[Scripts that build scenes]
┌──

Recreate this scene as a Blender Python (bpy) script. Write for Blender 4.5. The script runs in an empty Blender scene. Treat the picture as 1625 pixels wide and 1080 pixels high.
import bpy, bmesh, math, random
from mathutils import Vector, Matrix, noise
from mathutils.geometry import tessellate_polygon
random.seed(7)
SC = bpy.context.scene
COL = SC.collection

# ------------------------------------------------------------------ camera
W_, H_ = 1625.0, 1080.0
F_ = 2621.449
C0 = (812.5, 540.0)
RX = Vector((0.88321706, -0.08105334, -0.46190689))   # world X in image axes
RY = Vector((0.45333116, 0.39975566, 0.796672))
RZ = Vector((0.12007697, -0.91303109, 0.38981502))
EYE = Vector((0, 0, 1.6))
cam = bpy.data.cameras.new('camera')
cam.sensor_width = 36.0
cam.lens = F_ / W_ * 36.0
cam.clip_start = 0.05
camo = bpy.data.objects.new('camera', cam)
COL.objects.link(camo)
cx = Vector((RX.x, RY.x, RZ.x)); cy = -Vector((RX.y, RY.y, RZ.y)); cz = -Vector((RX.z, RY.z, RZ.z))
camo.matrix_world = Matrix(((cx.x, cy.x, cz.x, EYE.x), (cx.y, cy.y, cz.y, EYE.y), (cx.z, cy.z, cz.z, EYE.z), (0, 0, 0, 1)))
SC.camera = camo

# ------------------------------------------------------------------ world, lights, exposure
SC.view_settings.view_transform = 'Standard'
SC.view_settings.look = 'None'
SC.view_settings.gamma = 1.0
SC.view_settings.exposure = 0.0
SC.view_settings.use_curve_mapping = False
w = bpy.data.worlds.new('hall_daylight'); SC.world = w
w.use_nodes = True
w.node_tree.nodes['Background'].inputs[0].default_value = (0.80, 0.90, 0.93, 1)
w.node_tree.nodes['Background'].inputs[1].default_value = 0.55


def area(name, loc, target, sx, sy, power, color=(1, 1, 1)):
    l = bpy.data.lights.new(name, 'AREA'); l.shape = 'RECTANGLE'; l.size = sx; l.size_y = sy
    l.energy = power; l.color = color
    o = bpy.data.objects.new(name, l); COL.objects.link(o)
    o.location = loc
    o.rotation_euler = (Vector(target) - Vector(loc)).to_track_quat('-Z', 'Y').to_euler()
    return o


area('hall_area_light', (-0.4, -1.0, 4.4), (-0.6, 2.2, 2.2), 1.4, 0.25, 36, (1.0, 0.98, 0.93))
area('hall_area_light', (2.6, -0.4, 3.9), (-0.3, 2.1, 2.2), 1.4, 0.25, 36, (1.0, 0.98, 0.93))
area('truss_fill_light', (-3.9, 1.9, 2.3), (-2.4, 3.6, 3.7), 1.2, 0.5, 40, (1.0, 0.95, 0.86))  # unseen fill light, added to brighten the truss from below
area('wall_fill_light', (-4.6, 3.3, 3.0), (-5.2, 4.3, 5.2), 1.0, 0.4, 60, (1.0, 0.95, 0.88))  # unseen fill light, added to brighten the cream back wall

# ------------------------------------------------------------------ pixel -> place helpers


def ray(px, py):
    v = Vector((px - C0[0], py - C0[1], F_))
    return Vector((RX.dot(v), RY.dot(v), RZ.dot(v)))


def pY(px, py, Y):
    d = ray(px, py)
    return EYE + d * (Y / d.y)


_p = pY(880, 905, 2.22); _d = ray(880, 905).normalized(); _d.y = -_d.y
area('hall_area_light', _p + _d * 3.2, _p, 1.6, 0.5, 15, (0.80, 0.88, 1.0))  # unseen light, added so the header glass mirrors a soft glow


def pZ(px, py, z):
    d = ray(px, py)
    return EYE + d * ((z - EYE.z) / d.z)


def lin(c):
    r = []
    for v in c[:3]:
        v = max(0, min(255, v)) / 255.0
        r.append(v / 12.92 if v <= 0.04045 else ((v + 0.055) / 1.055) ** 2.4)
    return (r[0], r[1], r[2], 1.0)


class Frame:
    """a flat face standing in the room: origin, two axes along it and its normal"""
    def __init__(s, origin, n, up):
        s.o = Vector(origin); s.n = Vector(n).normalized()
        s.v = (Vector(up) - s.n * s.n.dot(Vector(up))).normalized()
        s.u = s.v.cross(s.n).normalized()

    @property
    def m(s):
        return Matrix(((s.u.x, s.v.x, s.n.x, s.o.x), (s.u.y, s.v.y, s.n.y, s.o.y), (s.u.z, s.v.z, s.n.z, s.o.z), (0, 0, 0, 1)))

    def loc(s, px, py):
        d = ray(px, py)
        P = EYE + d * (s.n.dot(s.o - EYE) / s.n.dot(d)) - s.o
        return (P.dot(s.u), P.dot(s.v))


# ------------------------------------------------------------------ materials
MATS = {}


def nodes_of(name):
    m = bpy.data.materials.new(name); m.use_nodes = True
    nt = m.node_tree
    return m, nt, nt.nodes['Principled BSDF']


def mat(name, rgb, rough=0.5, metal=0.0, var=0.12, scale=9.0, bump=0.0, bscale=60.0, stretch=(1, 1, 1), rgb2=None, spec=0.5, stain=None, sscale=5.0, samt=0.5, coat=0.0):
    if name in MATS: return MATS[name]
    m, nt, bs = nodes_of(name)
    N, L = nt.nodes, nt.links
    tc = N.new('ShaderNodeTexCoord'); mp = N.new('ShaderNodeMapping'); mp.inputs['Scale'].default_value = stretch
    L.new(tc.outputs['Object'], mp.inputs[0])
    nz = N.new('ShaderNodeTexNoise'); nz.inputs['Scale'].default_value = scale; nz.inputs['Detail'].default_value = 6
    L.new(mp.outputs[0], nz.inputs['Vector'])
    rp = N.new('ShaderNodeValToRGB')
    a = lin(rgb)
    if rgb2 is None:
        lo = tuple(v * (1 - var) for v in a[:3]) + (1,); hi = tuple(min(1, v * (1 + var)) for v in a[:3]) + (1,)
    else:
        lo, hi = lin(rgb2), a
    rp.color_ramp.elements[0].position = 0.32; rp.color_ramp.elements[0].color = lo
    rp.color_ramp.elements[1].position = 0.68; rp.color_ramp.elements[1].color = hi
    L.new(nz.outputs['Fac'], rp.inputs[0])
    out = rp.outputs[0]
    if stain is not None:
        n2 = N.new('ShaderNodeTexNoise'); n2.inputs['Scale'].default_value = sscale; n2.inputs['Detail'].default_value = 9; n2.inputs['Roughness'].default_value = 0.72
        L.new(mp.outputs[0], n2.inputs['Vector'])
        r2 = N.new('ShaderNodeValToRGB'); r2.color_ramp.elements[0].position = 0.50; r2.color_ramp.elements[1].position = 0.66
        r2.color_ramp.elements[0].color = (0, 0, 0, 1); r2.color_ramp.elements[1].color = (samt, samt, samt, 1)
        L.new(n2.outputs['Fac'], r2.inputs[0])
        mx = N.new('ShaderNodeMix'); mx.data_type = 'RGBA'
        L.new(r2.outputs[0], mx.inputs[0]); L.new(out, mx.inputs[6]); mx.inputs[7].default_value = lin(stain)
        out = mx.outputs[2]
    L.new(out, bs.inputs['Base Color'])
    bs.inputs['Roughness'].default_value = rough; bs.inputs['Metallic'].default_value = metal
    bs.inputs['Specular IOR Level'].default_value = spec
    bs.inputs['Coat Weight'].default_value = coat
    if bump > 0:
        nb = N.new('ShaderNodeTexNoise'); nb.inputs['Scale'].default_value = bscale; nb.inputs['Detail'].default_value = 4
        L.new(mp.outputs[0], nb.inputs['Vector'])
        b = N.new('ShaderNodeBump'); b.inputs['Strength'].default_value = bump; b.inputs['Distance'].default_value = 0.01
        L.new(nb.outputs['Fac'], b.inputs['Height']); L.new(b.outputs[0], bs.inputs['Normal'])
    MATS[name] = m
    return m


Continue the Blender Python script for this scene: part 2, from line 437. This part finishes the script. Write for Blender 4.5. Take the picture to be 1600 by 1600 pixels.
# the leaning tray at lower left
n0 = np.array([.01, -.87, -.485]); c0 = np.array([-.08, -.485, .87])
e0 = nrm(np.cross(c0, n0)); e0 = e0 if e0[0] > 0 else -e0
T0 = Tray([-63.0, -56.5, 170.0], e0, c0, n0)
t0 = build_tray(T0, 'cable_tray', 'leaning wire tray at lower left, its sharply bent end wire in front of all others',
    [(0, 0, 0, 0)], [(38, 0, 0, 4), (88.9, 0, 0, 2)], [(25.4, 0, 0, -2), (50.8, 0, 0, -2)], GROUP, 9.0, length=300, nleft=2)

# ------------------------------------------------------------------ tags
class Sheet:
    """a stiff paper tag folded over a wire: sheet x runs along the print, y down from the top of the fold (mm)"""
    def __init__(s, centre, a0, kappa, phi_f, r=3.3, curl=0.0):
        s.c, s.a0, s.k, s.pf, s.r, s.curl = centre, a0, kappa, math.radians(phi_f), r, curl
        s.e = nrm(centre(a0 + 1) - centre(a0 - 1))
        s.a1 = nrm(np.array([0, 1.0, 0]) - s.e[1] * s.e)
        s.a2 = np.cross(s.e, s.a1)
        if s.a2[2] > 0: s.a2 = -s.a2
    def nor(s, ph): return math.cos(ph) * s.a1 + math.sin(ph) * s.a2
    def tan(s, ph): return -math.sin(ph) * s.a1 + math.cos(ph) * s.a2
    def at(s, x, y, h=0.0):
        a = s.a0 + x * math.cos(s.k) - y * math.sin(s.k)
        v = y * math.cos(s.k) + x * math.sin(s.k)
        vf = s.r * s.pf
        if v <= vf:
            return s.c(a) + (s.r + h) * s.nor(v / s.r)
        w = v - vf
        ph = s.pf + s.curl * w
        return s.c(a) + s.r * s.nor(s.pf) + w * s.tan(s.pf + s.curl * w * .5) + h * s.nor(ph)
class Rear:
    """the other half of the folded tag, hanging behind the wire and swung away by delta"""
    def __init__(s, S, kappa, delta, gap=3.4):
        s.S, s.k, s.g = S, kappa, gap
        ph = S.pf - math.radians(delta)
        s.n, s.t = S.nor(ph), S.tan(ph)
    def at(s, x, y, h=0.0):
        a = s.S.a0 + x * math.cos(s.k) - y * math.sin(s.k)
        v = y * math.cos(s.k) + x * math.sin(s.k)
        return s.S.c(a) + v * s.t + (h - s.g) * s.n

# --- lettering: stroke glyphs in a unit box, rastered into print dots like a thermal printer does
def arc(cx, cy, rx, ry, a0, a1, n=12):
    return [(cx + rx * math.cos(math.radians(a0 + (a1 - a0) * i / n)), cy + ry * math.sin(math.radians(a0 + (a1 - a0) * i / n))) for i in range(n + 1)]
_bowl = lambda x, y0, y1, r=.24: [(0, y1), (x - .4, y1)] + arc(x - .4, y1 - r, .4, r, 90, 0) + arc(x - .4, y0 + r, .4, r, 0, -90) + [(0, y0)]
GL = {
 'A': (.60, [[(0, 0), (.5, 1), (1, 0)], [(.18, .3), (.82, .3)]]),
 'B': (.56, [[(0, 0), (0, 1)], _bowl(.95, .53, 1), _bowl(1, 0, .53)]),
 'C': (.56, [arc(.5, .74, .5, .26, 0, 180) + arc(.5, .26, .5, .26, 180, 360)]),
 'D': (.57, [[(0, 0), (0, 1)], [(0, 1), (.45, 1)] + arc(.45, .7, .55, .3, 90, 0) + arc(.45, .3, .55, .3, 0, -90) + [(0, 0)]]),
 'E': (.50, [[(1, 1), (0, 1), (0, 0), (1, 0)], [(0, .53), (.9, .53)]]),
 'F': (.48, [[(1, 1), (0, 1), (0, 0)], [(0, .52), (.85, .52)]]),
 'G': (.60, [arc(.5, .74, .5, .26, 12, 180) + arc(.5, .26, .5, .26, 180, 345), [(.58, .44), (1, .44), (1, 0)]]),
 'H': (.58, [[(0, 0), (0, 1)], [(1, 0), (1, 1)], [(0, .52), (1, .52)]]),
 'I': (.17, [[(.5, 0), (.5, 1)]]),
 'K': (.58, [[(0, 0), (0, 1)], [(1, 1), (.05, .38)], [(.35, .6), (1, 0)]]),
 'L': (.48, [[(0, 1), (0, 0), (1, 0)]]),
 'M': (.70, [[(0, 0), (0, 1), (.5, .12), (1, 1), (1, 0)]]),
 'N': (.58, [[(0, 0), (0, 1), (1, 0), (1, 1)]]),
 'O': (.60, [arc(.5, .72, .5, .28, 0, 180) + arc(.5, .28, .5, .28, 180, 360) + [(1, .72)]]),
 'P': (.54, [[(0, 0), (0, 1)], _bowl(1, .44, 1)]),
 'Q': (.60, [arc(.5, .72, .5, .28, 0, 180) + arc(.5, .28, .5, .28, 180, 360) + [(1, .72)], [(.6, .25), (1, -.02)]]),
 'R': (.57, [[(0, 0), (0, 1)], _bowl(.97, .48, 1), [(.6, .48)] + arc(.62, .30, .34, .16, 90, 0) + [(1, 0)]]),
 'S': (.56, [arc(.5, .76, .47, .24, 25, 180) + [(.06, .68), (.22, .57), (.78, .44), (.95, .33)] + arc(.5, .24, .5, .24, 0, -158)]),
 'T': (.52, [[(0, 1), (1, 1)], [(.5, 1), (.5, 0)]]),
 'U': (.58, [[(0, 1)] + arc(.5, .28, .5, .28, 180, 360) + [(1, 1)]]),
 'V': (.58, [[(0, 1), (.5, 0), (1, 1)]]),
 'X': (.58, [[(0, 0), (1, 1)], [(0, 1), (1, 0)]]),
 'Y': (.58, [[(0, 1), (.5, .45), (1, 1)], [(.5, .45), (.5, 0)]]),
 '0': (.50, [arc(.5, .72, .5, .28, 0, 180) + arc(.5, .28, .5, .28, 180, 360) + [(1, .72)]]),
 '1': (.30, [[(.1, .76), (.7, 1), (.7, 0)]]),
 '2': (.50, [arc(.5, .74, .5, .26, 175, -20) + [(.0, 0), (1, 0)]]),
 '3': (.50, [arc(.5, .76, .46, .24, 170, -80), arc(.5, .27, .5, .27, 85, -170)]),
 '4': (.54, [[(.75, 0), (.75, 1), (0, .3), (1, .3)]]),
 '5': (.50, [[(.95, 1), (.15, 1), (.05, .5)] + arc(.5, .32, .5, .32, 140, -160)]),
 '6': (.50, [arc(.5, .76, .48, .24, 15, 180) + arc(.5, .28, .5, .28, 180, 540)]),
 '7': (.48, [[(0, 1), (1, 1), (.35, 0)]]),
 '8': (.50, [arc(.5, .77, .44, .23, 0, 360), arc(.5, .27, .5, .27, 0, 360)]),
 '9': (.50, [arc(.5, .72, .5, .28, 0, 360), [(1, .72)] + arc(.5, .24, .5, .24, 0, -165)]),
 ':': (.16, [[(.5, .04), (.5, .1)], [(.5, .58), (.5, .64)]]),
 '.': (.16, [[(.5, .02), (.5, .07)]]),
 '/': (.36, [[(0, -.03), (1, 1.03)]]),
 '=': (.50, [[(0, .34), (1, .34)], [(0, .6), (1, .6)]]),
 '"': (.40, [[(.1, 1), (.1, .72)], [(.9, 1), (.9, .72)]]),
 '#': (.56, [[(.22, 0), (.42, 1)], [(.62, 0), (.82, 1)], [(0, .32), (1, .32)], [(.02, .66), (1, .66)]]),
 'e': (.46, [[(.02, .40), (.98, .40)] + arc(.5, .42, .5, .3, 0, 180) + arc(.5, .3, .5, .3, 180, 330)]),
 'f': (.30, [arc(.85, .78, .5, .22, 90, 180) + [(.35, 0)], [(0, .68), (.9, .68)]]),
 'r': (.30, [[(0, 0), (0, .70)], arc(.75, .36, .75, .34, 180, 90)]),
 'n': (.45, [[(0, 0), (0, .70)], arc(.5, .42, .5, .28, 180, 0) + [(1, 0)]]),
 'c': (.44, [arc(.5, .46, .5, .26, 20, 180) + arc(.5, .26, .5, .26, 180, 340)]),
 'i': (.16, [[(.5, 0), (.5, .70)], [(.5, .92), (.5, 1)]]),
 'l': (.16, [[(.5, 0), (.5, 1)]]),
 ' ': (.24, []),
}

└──

• **DIRECTION**
Your task is to quote the lines above, beginning with the first and ending with the one that holds "SC.camera = camo".

• **EXERCISE SOLUTION**
Recreate this scene as a Blender Python (bpy) script. Write for Blender 4.5. The script runs in an empty Blender scene. Treat the picture as 1625 pixels wide and 1080 pixels high.
import bpy, bmesh, math, random
from mathutils import Vector, Matrix, noise
from mathutils.geometry import tessellate_polygon
random.seed(7)
SC = bpy.context.scene
COL = SC.collection

# ------------------------------------------------------------------ camera
W_, H_ = 1625.0, 1080.0
F_ = 2621.449
C0 = (812.5, 540.0)
RX = Vector((0.88321706, -0.08105334, -0.46190689))   # world X in image axes
RY = Vector((0.45333116, 0.39975566, 0.796672))
RZ = Vector((0.12007697, -0.91303109, 0.38981502))
EYE = Vector((0, 0, 1.6))
cam = bpy.data.cameras.new('camera')
cam.sensor_width = 36.0
cam.lens = F_ / W_ * 36.0
cam.clip_start = 0.05
camo = bpy.data.objects.new('camera', cam)
COL.objects.link(camo)
cx = Vector((RX.x, RY.x, RZ.x)); cy = -Vector((RX.y, RY.y, RZ.y)); cz = -Vector((RX.z, RY.z, RZ.z))
camo.matrix_world = Matrix(((cx.x, cy.x, cz.x, EYE.x), (cx.y, cy.y, cz.y, EYE.y), (cx.z, cy.z, cz.z, EYE.z), (0, 0, 0, 1)))
SC.camera = camo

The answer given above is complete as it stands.